Suppose a 8 node quadrics setup so with a switch in the middle and all
processors trying to read nonstop over the network to a random remote
processor. Each processor reading out of the 64MB on card. So never in the
physical memory of a processor, just at the remote network cards.

What speed is achievable then to read 64 bytes?

SGI with their supercomputers never get better than 5.8 us there (that's
reading 8 bytes) on average (origin3800) when the numaflex routers kick in.
Altix3000 is way worse there. More bandwidth optimized i guess.

>> So before we start searching every node (=position) we quickly want to find
>> out whether other cpu's already searched it.
>> At the origin3800 at 512 processors i used a 115 GB hashtable (i started
>> search at 460 processors). Simply because the machine has 512GB ram.
>> So in short you take everything you can get.
>So is this a parallel algorithm or simply a big "memory farm" you are
>after?  You don't hear much of clusters being used for the latter but in
>some cases it's a eminently sensible thing to do.

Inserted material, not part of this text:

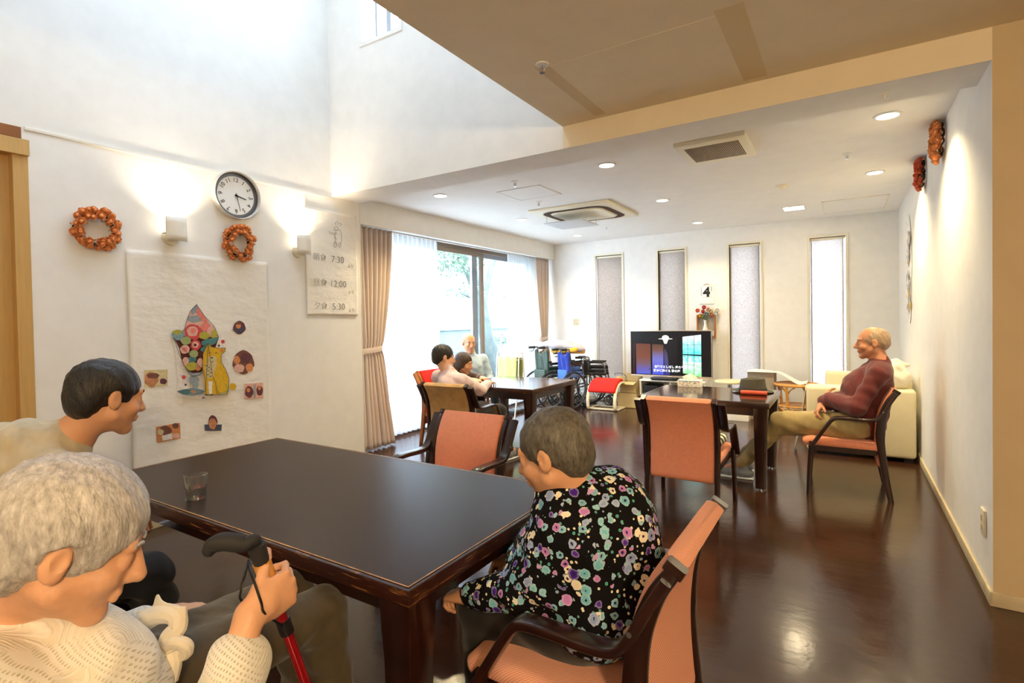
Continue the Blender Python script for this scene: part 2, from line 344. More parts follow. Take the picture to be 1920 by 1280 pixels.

I take care the cpu's get nearly 100% load and say am prepared to sacrafice
10% of the scaling at a network to read/write latency to the hashtable. So
i just figure out how many reads i can do in 10% system time and fill that
with reads. The other 90% system time it has to evaluate chesspositions and
be busy with the real stuff.

By putting the depth in the search at which it is allowed to read higher or
lower, i can manual adjust the traffic over the network.